Oskar Kokoschka, Alfred Kubin. Tous deux ont écrit un livre de Mémoires, l’ont appelé Aus meinen Leben, Ma vie. Ma vie, de Kokoschka, est une autobiographie classique. Écrite au bon moment, à la fin, regard rétrospectif. Une vie pleine. Une déchirure, à l’âge de 27 ans — cette femme, Alma, qu’il rencontre alors qu’elle vient de perdre son mari, Gustav Mahler. Oskar Kokoschka est jaloux du mort, il guette toutes ses apparitions dans le quotidien d’Alma. Il peint La tempête, ces deux corps enlacés que le poète Trakl rebaptise «fiancée du vent», ce tableau qui au musée de Bâle attire comme un aimant, prend toute la place, efface ceux qui l’entourent. Kokoschka a peur de perdre Alma, il perd Alma et l’enfant qu’elle attendait de lui : «Elle entra dans une clinique et permit que l’on prenne l’enfant, mon enfant». Cet enfant, on le voit sur le tableau Nature morte avec putto, chat et lapin.
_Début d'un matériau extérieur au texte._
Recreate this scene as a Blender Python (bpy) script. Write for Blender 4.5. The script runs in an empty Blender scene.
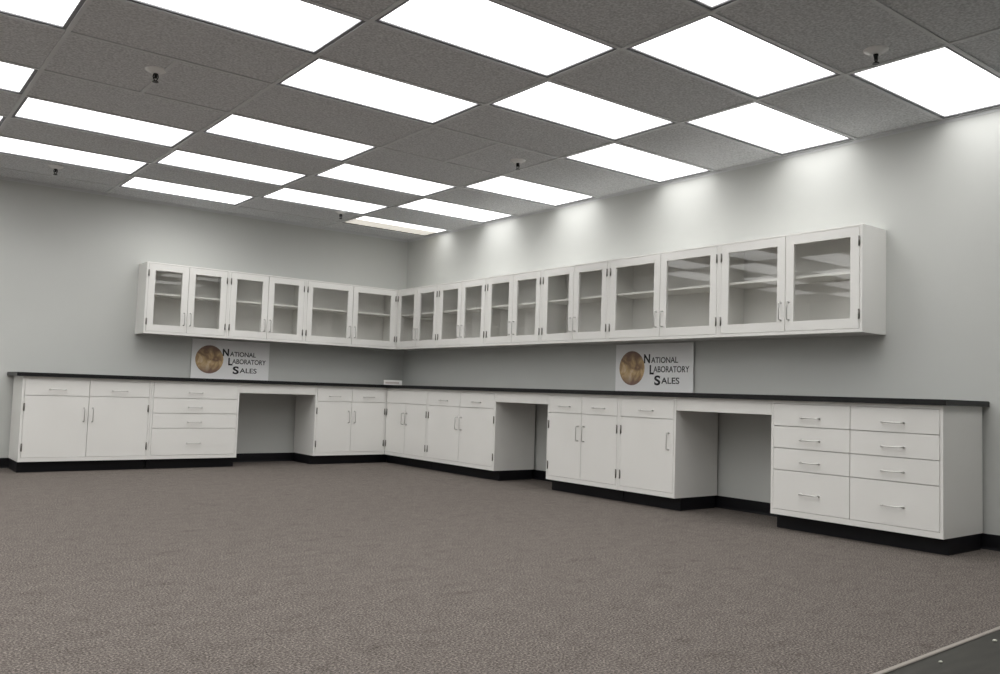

Une maison rouge, un paysage désolé, une étoile, un lapin pétrifié, un chat à tête de femme et, tourné de l’autre côté, ce drôle d’enfant, séparé, mis à part. Dans la vie d’Oskar Kokoschka il y a ce passage douloureux. Puis la guerre, une blessure, très grave : balle dans la tête, coup de baïonnette au poumon. L’exil, Prague, Londres. Une nouvelle femme apparaît, devient sa compagne, sera là jusqu’au bout. Oskar Kokoschka meurt en 1980, il survit soixante-sept ans à l’épisode Alma, il survit aux deux guerres, il voyage, il peint, il enseigne, il observe, il témoigne. Il est un homme et un artiste accompli. Sa vie est pleine, traversée d’éclairs étranges, ces états seconds qu’il choisit d’appeler vertiges, il aime parler du vertige, peindre le vertige, se sentir point minuscule emporté dans le tourbillon. Il parle aussi de ce qu’il appelle ses tableaux prémonitoires. Il peint Auguste Forel, qui refuse le portrait — «J’ai l’air d’avoir subi une attaque cardiaque», se plaint-il — et deux ans plus tard, l’attaque cardiaque est là. Un autre exemple, Emma Veronika Sanders. «Elle m’avait fait l’impression, pendant que je faisais son portrait, d’être distraite… Elle était visiblement totalement absente en pensée et ses grands yeux tristes fixant le vide éveillèrent en moi l’impression d’une folle, — comme si j’avais pu pressentir qu’on l’enfermerait plus tard dans un asile d’aliénés.» Capter à l’avance l’image de ce qui vient.